Hosfield described a damages framework that treats foregone or diminished resale proceeds as only one component of loss, subject to offsets when the plaintiff generated revenue from alternative uses of the same assets. He also emphasized that pricing assumptions should reflect market conditions at specific points in time, rather than adopting a single preferred benchmark. Navistar is represented by Husch Blackwell, according to court filings, and its damages defense has relied on the proposition that the market for used tractor-trailers was already changing in mid-2022 and that GLS had options that could have mitigated resale impacts.
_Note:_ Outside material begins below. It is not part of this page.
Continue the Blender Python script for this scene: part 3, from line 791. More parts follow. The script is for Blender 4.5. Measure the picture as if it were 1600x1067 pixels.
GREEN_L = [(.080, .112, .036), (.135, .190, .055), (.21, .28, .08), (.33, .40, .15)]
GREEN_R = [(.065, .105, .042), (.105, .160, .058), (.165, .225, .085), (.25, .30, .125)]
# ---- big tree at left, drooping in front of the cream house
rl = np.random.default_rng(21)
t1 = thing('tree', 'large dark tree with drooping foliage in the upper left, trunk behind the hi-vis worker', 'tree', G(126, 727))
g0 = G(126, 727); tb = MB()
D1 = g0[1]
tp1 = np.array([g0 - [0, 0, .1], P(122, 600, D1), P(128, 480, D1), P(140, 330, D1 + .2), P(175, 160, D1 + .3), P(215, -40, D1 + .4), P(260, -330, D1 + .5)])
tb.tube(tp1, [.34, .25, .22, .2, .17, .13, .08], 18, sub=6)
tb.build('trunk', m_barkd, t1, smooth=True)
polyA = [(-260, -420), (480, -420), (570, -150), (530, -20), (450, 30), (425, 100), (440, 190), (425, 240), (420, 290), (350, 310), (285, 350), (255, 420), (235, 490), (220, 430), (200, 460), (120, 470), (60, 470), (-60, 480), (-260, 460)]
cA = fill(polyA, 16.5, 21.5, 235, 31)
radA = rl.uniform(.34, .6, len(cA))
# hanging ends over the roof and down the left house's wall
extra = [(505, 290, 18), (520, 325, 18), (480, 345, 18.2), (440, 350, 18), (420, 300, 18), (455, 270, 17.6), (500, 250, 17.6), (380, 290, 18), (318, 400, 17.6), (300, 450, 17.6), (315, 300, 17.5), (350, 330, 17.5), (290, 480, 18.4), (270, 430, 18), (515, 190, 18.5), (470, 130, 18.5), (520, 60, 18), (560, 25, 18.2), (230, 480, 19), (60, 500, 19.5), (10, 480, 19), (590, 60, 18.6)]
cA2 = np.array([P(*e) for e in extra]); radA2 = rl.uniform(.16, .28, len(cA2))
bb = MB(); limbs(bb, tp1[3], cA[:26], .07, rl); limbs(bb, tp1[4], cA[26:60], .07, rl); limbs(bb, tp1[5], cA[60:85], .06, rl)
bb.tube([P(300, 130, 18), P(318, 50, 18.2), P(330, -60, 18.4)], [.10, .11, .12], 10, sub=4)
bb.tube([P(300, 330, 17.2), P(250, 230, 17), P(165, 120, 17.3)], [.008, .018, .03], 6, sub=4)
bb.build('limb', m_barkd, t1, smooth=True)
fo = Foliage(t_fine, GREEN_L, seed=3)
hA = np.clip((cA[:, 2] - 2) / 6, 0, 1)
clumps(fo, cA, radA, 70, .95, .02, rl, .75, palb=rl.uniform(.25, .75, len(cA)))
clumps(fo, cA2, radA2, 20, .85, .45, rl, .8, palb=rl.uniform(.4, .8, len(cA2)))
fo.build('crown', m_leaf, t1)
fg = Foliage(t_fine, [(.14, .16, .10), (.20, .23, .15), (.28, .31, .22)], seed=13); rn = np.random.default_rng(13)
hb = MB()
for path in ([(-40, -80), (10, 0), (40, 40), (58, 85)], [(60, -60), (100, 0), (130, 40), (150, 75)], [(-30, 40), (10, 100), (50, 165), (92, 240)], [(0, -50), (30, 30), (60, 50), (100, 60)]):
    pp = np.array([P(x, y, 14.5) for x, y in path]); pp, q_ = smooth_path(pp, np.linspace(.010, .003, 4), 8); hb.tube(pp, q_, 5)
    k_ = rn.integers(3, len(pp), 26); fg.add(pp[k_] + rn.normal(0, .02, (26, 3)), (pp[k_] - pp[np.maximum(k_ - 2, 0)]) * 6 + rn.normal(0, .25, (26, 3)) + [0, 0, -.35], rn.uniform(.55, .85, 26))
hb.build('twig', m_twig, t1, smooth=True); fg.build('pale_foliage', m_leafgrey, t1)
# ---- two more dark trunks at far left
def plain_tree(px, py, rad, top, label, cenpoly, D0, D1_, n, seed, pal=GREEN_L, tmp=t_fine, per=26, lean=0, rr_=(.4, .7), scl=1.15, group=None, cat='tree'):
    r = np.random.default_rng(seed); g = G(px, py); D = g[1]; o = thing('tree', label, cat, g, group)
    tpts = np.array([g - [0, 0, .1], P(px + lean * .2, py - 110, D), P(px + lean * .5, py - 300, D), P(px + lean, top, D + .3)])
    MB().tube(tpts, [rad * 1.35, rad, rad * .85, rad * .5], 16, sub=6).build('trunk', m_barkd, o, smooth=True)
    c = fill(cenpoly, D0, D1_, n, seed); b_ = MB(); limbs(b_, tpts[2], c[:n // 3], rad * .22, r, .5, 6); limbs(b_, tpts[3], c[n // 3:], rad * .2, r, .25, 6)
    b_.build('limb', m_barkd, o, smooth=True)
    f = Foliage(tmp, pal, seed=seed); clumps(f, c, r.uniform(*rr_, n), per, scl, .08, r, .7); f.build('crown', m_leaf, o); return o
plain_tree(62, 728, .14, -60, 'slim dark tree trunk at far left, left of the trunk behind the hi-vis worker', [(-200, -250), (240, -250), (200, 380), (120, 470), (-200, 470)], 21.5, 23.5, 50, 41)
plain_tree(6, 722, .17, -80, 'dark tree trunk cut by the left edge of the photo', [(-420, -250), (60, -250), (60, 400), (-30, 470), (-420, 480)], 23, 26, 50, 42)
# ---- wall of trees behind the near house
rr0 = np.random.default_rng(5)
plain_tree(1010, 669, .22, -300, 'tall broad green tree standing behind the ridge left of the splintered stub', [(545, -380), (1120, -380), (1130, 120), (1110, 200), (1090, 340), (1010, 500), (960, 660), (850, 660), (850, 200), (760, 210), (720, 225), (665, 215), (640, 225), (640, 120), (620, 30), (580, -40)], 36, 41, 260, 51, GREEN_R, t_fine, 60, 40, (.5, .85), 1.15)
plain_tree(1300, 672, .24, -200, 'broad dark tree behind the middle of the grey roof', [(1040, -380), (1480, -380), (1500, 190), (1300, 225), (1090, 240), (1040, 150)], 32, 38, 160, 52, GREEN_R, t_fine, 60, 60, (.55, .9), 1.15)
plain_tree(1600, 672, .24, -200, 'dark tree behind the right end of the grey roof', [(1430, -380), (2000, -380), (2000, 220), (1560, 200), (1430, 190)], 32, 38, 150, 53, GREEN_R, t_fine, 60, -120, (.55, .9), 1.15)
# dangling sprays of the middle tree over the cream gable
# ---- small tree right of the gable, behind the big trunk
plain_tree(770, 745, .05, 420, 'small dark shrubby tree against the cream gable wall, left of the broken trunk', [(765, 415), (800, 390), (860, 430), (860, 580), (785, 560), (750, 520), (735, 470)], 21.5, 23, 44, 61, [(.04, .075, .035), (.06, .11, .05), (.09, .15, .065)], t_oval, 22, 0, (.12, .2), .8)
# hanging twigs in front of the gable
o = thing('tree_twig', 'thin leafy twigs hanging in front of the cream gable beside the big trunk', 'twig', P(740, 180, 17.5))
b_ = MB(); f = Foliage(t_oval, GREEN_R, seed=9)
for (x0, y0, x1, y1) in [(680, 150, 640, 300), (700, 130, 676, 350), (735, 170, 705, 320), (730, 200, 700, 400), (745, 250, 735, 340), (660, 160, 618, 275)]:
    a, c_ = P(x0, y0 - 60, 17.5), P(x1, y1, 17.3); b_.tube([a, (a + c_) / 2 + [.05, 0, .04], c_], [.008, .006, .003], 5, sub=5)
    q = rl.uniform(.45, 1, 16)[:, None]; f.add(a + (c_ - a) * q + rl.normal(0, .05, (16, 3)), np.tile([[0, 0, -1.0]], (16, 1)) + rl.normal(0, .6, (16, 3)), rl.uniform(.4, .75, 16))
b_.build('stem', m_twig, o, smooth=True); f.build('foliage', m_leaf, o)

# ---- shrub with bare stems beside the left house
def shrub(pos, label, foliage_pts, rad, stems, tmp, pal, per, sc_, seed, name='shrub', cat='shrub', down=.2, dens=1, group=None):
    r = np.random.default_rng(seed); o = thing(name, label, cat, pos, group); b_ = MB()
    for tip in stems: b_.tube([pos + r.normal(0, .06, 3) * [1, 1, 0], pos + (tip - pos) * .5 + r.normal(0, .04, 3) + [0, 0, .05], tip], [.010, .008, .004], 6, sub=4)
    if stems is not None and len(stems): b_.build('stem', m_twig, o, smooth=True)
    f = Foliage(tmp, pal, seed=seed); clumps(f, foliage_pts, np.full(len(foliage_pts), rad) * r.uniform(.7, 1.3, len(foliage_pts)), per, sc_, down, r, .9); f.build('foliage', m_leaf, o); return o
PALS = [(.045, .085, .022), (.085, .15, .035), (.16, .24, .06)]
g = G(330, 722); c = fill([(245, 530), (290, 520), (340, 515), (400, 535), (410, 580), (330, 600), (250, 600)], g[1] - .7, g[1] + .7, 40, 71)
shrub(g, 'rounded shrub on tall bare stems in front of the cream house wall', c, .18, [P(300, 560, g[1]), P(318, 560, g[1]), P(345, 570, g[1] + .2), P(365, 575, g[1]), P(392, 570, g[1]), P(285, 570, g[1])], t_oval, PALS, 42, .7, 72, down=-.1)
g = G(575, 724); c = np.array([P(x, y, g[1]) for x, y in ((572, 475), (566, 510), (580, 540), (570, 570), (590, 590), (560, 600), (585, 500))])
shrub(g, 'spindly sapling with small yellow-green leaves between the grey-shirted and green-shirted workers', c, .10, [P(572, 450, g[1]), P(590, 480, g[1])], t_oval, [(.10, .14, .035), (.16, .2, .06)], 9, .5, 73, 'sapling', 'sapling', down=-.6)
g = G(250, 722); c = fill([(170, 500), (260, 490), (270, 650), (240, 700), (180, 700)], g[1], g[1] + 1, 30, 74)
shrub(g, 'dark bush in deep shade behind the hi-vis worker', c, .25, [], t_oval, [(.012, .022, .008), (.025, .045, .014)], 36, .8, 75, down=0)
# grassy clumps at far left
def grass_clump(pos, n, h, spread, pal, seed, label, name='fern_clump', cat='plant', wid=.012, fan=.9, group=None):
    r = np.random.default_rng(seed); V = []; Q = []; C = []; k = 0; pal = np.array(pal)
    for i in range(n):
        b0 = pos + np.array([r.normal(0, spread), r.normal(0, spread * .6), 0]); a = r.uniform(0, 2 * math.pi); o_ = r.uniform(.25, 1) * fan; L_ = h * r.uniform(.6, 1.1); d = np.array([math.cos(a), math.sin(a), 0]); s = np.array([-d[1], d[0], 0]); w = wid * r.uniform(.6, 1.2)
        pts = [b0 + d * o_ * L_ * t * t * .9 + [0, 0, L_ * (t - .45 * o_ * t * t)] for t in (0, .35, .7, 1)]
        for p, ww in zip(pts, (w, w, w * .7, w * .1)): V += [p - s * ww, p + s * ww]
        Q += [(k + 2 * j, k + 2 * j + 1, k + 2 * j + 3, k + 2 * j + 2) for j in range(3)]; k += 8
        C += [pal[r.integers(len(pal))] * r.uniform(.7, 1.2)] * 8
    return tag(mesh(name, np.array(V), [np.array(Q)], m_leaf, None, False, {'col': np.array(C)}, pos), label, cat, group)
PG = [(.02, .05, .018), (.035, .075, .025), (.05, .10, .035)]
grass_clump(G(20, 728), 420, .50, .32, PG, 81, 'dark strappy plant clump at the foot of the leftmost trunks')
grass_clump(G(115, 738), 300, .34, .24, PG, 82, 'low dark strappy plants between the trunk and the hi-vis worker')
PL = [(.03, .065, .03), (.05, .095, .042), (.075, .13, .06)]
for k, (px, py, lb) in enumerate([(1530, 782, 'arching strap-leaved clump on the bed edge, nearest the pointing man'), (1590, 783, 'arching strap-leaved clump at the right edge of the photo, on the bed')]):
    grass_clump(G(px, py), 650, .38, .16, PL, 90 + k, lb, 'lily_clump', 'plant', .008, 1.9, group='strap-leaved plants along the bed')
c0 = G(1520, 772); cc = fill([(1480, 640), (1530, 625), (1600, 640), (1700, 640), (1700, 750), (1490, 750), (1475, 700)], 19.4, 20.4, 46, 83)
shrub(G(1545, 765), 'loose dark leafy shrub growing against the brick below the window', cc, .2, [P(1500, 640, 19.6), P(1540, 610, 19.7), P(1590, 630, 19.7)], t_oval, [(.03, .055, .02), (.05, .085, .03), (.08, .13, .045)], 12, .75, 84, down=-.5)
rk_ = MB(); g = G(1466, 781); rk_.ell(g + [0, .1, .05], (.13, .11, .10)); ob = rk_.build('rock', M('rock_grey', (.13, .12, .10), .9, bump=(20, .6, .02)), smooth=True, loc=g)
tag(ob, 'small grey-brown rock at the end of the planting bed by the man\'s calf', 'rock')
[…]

Mitigation, Resale Decisions, and Market Decline Evidence

A key point of conflict is whether GLS reasonably pursued resale opportunities while awaiting new deliveries. Hosfield cited internal communications indicating GLS declined an offer from Stateline to purchase trucks at $55,000 per unit, which he characterized as consistent with the June 2022 market, because GLS sought $63,500 per truck. He testified that this pricing posture would have increased the buyer’s aggregate cost by roughly $1.7 million, suggesting the negotiation position itself contributed to the inability to sell at the desired time and price. In that account, the failure to transact cannot be attributed solely to delayed replacement deliveries if the seller rejected offers that were commercially available.

Hosfield also pointed to the decision to lease back into service a portion of the fleet that GLS intended to sell, increasing mileage and, by extension, depreciation and reduced resale value. An email introduced as an exhibit reflected that offers were viewed as “so low” that the trucks were placed back into the fleet. Hosfield testified that this continued use generated approximately $3.5 million in lease revenue through March 2026, which he stated should be deducted from any loss calculation because it represents an economic benefit tied to the same assets at issue. GLS, through Blain’s testimony, disputed the premise that this was a voluntary choice divorced from Navistar’s timing, arguing the operational decision was compelled by the absence of replacement trucks when anticipated.

Procedural Posture and What the Court Will Decide Next

The case, GLS Leasco Inc. v. Navistar Inc., No. 2:23-cv-12927, is being tried in the U.S. District Court for the Eastern District of Michigan before U.S. District Judge Mark A. Goldsmith, with closing arguments scheduled for Friday morning. With testimony concluded, the court’s decision is expected to turn on contract interpretation and the linkage between breach and claimed economic harm, including whether the dropped buyback provision can be treated as a foreseeable reliance-based element of damages or whether the evidence supports limiting recovery to losses directly tied to late delivery.

The record also presents a classic damages dispute over mitigation and offsets. If the court credits the view that GLS declined reasonable offers or materially worsened resale value through continued use, it may reduce or reframe the damages award. Conversely, if the court finds that the June 2022 delivery commitment was a critical inducement for abandoning the buyback protection and that the subsequent operational choices were commercially necessary responses to nonperformance, GLS’s claimed losses may receive broader acceptance. The ruling may provide additional guidance on how courts evaluate market-driven depreciation claims where contract modifications remove price-protection mechanisms in exchange for delivery assurances.